### What is being asked
Within the entries below, please return exactly the lines from the one with "Generate a Blender" through the one with "W.node_tree.nodes['Background'].inputs[1].default_value = 1.0", leaving out any pictures.

### Data for the task
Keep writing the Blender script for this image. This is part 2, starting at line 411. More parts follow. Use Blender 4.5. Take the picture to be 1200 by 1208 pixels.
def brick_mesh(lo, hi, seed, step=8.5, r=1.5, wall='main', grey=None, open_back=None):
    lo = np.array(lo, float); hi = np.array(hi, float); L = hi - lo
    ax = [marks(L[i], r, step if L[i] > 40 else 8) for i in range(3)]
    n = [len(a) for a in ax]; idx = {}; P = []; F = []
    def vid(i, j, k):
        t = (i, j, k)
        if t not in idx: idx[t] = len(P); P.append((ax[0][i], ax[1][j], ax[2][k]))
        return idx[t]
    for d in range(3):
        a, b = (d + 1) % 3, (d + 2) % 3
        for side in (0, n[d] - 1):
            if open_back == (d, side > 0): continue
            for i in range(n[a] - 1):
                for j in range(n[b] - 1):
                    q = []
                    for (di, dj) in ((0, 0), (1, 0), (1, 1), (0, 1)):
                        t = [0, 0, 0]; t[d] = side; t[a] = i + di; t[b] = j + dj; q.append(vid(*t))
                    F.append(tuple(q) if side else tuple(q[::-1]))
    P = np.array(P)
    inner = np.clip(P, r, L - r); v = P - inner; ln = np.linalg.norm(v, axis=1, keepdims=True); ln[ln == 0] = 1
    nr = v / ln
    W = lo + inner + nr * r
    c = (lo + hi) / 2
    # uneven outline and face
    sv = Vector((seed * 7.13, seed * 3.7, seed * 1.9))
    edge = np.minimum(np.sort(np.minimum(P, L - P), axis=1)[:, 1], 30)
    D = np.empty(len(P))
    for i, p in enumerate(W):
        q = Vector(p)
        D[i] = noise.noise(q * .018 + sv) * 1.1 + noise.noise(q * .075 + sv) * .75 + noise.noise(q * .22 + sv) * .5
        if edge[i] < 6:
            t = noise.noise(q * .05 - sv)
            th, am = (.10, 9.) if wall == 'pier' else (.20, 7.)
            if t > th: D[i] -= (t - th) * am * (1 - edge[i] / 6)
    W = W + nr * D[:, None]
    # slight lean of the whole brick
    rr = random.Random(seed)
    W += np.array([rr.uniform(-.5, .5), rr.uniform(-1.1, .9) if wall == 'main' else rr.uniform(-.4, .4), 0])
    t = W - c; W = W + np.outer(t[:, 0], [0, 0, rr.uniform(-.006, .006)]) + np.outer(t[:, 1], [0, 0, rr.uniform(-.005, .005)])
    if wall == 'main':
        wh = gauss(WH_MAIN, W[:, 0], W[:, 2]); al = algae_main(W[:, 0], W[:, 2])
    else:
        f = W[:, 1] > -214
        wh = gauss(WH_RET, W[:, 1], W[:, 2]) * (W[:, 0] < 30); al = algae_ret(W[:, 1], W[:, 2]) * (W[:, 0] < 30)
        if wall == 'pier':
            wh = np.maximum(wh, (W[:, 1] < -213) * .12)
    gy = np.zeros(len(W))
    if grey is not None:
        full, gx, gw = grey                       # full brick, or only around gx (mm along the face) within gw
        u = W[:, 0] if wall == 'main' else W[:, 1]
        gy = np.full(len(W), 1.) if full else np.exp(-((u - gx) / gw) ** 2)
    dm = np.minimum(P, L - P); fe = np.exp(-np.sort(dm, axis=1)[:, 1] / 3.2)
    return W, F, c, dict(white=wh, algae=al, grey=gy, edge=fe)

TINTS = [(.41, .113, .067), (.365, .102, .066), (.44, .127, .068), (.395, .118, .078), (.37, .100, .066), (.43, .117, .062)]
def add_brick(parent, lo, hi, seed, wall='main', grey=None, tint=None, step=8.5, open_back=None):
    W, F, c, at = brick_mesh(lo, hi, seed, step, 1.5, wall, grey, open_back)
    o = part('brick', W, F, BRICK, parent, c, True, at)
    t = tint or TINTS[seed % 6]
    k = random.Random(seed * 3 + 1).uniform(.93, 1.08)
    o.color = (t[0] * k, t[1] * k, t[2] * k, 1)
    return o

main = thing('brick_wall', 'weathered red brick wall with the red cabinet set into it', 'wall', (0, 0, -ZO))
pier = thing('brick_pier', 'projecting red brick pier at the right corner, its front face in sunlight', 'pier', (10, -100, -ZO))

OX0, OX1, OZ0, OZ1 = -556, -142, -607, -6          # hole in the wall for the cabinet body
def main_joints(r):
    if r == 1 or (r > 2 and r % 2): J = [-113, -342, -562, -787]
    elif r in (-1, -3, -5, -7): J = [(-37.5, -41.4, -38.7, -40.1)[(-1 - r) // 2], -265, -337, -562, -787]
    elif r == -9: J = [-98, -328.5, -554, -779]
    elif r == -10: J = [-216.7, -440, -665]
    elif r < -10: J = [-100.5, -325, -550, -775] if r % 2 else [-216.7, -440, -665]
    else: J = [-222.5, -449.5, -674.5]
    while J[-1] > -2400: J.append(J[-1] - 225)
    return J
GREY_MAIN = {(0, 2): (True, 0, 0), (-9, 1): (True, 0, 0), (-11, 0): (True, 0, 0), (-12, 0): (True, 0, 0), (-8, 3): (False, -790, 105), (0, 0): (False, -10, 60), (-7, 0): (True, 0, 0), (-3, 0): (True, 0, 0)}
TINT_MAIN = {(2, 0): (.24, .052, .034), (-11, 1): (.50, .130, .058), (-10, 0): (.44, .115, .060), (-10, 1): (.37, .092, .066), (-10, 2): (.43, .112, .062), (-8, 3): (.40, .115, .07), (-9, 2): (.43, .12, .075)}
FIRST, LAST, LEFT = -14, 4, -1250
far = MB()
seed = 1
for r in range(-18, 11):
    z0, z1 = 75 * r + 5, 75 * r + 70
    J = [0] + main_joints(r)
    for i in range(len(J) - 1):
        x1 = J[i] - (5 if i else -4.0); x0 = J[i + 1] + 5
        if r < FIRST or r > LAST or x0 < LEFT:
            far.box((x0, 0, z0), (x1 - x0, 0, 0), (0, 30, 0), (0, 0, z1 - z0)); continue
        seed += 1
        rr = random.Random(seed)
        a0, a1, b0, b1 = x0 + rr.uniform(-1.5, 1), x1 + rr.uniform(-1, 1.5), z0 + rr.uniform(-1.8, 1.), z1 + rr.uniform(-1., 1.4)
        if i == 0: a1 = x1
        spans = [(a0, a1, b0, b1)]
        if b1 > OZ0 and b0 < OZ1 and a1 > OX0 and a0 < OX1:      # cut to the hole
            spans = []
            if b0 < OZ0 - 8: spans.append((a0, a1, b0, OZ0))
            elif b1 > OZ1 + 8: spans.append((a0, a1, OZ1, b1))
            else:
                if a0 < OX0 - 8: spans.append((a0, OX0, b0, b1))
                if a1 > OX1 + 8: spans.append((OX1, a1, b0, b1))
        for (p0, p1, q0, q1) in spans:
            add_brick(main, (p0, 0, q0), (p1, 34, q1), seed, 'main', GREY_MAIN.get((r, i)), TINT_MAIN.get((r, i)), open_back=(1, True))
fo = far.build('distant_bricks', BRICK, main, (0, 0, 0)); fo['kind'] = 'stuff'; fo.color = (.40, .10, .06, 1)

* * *

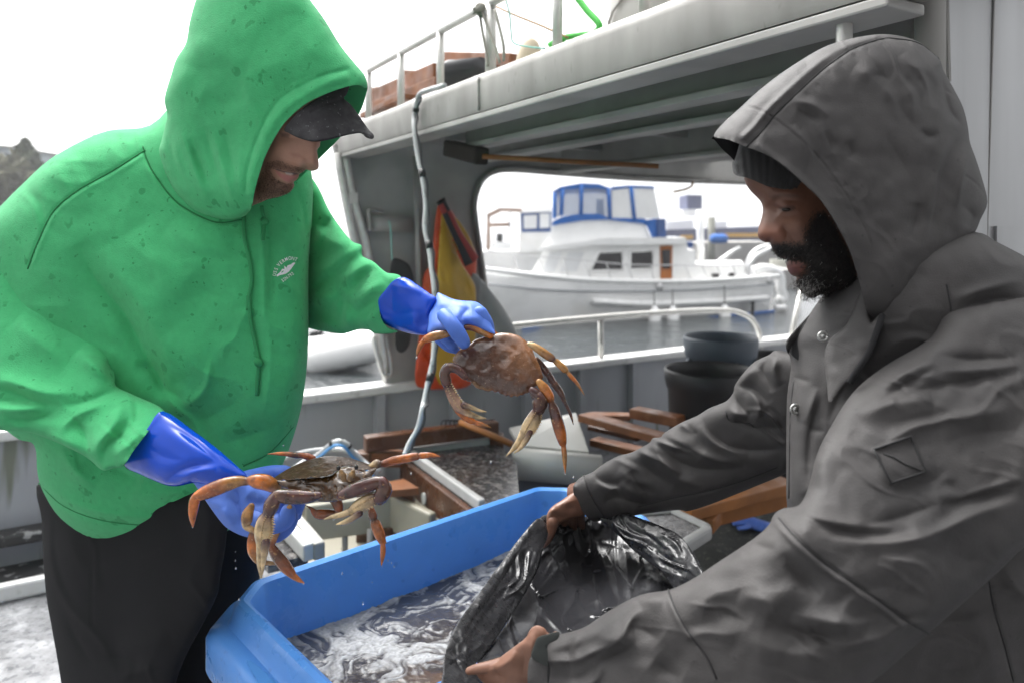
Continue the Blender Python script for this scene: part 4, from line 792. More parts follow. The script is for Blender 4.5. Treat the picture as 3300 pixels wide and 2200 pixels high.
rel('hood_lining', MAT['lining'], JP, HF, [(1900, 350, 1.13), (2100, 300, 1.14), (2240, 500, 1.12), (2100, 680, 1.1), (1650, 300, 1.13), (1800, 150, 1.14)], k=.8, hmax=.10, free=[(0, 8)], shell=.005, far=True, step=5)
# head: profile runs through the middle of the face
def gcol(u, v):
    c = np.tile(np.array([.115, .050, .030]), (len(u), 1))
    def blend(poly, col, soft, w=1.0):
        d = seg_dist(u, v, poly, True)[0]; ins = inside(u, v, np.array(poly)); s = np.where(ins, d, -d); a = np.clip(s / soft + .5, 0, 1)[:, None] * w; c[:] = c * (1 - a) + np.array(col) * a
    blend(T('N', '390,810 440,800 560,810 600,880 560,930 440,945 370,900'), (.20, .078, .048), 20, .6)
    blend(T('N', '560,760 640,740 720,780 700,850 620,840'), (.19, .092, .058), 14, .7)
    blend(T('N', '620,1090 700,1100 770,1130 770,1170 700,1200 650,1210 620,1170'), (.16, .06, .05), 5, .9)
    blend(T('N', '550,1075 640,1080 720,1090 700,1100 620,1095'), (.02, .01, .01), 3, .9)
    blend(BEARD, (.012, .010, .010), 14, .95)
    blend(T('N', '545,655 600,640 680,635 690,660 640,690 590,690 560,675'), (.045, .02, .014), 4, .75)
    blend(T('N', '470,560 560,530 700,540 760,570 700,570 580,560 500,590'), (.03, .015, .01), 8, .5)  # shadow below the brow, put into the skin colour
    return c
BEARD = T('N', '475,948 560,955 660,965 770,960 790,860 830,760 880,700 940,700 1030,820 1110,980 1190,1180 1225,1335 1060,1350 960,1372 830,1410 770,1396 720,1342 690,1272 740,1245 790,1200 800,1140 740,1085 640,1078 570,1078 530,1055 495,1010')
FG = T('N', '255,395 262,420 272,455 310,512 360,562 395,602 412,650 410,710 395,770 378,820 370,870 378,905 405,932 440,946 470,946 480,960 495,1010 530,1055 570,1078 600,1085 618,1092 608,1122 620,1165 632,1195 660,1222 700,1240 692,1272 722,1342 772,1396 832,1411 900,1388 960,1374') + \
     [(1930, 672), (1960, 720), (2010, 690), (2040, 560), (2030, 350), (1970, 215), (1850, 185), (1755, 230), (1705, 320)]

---

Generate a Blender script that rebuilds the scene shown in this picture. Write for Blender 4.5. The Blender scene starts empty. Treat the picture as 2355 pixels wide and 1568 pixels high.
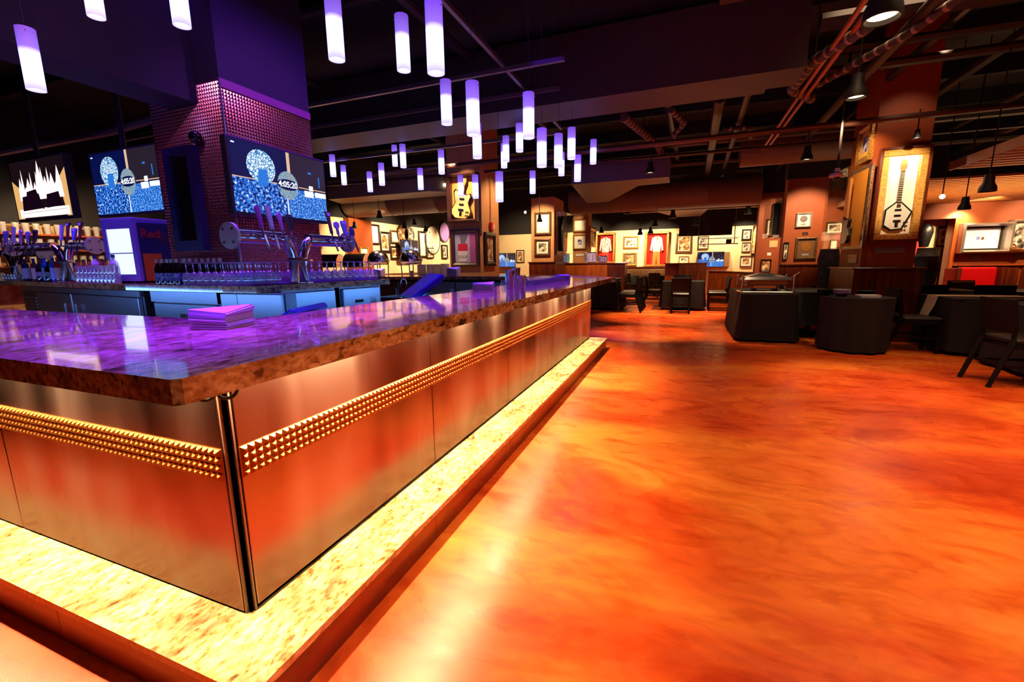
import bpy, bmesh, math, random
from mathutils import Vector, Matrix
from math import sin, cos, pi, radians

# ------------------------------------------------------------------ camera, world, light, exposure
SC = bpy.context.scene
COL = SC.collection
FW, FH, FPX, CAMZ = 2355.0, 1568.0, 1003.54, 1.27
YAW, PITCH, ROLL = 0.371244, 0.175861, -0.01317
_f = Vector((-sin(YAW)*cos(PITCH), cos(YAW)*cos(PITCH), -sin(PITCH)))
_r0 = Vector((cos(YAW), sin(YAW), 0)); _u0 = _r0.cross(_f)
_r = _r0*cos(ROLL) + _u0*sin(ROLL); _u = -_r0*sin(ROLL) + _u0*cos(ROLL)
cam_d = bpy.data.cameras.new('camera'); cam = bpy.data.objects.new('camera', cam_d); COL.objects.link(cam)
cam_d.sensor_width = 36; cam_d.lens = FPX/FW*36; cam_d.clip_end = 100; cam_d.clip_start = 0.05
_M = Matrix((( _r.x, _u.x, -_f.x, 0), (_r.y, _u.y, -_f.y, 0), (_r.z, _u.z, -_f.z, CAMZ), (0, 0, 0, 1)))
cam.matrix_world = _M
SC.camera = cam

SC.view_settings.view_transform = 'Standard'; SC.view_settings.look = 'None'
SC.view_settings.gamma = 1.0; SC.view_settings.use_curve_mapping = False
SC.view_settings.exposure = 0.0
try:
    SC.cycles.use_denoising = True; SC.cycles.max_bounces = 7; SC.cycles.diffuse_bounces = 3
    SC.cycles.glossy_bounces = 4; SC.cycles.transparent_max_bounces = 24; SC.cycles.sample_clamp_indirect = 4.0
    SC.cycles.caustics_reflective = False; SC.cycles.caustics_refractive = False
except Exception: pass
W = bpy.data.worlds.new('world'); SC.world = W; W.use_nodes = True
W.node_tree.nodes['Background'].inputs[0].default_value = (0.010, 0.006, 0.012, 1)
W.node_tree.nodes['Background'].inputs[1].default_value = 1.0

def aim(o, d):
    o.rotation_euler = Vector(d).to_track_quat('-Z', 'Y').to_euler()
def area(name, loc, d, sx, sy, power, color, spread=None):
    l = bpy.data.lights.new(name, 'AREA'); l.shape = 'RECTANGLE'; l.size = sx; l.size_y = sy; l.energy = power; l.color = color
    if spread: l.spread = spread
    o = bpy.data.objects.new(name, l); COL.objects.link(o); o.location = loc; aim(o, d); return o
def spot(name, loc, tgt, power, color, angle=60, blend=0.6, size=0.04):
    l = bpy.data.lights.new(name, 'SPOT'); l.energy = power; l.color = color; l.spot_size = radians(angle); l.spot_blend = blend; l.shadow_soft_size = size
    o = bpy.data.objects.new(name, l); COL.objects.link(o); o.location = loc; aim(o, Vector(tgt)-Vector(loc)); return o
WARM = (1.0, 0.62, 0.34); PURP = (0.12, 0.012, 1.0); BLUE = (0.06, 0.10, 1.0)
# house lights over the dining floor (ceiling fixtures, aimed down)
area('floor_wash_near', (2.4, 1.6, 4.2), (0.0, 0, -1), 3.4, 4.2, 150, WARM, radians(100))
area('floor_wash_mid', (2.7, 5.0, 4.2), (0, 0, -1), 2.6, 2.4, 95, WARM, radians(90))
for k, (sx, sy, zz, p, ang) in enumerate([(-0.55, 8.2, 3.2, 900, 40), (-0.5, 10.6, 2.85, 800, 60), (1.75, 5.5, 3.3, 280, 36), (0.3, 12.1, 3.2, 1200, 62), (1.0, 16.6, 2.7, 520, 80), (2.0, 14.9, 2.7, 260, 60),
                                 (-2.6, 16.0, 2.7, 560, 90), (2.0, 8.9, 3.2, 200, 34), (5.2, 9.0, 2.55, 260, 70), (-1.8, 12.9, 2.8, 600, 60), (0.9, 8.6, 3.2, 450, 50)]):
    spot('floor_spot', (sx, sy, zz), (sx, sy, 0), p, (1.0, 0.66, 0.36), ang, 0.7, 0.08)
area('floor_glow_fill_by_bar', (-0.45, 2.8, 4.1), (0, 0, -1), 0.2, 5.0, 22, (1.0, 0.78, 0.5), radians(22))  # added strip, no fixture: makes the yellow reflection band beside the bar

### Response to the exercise
Generate a Blender script that rebuilds the scene shown in this picture. Write for Blender 4.5. The Blender scene starts empty. Treat the picture as 2355 pixels wide and 1568 pixels high.
import bpy, bmesh, math, random
from mathutils import Vector, Matrix
from math import sin, cos, pi, radians

# ------------------------------------------------------------------ camera, world, light, exposure
SC = bpy.context.scene
COL = SC.collection
FW, FH, FPX, CAMZ = 2355.0, 1568.0, 1003.54, 1.27
YAW, PITCH, ROLL = 0.371244, 0.175861, -0.01317
_f = Vector((-sin(YAW)*cos(PITCH), cos(YAW)*cos(PITCH), -sin(PITCH)))
_r0 = Vector((cos(YAW), sin(YAW), 0)); _u0 = _r0.cross(_f)
_r = _r0*cos(ROLL) + _u0*sin(ROLL); _u = -_r0*sin(ROLL) + _u0*cos(ROLL)
cam_d = bpy.data.cameras.new('camera'); cam = bpy.data.objects.new('camera', cam_d); COL.objects.link(cam)
cam_d.sensor_width = 36; cam_d.lens = FPX/FW*36; cam_d.clip_end = 100; cam_d.clip_start = 0.05
_M = Matrix((( _r.x, _u.x, -_f.x, 0), (_r.y, _u.y, -_f.y, 0), (_r.z, _u.z, -_f.z, CAMZ), (0, 0, 0, 1)))
cam.matrix_world = _M
SC.camera = cam

SC.view_settings.view_transform = 'Standard'; SC.view_settings.look = 'None'
SC.view_settings.gamma = 1.0; SC.view_settings.use_curve_mapping = False
SC.view_settings.exposure = 0.0
try:
    SC.cycles.use_denoising = True; SC.cycles.max_bounces = 7; SC.cycles.diffuse_bounces = 3
    SC.cycles.glossy_bounces = 4; SC.cycles.transparent_max_bounces = 24; SC.cycles.sample_clamp_indirect = 4.0
    SC.cycles.caustics_reflective = False; SC.cycles.caustics_refractive = False
except Exception: pass
W = bpy.data.worlds.new('world'); SC.world = W; W.use_nodes = True
W.node_tree.nodes['Background'].inputs[0].default_value = (0.010, 0.006, 0.012, 1)
W.node_tree.nodes['Background'].inputs[1].default_value = 1.0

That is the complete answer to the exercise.